BOSTON: A federal judge on Tuesday blocked plans ​by US President Donald Trump’s administration to end temporary protections from deportation that had been granted to hundreds of South Sudanese nationals living in the United States.
US District Judge Angel Kelley in Boston granted an emergency request by several South Sudanese nationals and an immigrant rights group to prevent the temporary protected status they had been granted from expiring as planned after January 5.
The ruling is a temporary victory for immigrant advocates and a setback for the Trump administration’s broader effort to curtail the humanitarian program. It is the latest in a series of legal ‌challenges to the ‌administration’s moves to end similar protections for nationals from several ‌other ⁠countries, including ​Syria, Venezuela, ‌Haiti and Nicaragua.
Kelley issued the order after four migrants from South Sudan along with African Communities Together, a non-profit group, sued.
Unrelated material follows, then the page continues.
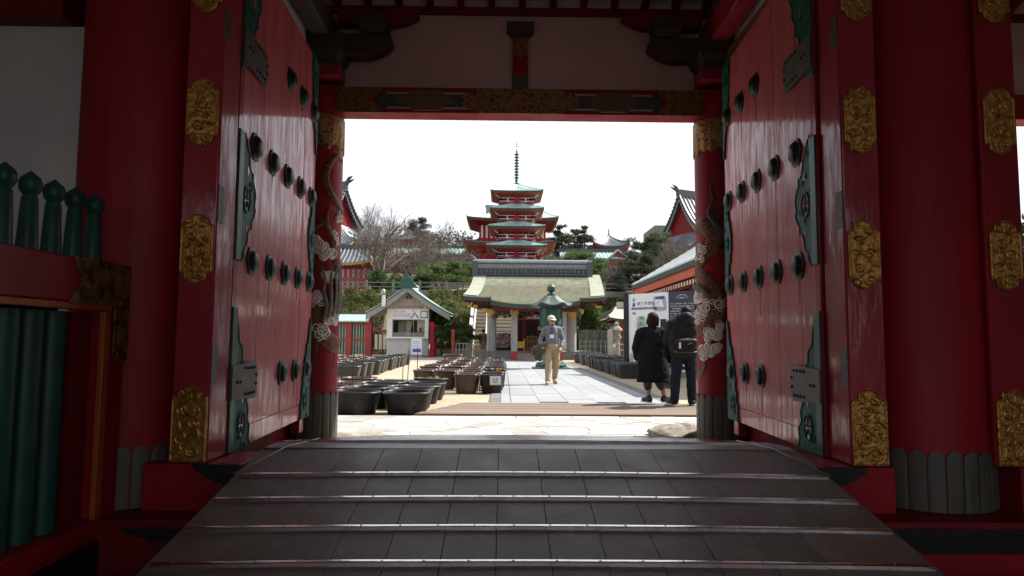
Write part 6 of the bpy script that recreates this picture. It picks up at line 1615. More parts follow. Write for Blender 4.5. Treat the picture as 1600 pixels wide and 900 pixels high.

The lawsuit alleged that action by the US Department of Homeland Security was unlawful and would expose them to being deported to a country facing a series of humanitarian crises.
Kelley, who was appointed by Democratic former President Joe Biden, issued an administrative stay that temporarily blocks the policy pending further litigation.
She wrote that allowing it to take effect before the courts had time ⁠to consider the case’s merits “would result in an immediate impact on the South Sudanese nationals, stripping current beneficiaries of lawful status, ‌which could imminently result in their deportation.”
Homeland Security Department spokesperson ‍Tricia McLaughlin said in a statement that the ‍judge’s ruling ignored Trump’s constitutional and statutory authority and that the temporary protected status extended to ‍South Sudanese nationals “was never intended to be a de facto asylum program.”
Conflict has ravaged South Sudan since it won independence from Sudan in 2011. Fighting has persisted in much of the country since a five-year civil war that killed an estimated 400,000 people ended in 2018. The US State Department advises citizens not ​to travel there.
The United States began designating South Sudan for temporary protected status, or TPS, in 2011.
That status is available to people whose home countries ⁠have experienced natural disasters, armed conflicts or other extraordinary events. It provides eligible migrants with work authorization and temporary protection from deportation.
About 232 South Sudanese nationals have been beneficiaries of TPS and have found refuge in the United States, and another 73 have pending applications, according to the lawsuit.
Homeland Security Secretary Kristi Noem published a notice on November 5 terminating TPS for South Sudan, saying the country no longer met the conditions for the designation.
The lawsuit argues the agency’s action violated the statute governing the TPS program, ignored the dire humanitarian conditions that remain in South Sudan, and was motivated by discrimination against migrants who are not white in violation of the US Constitution’s Fifth Amendment.
“The singular aim of this mass deportation agenda is to remove as many Black and Brown immigrants from this ‌country as quickly and as cruelly as possible,” Diana Konate, deputy executive director of policy and advocacy at African Communities Together, said in a statement.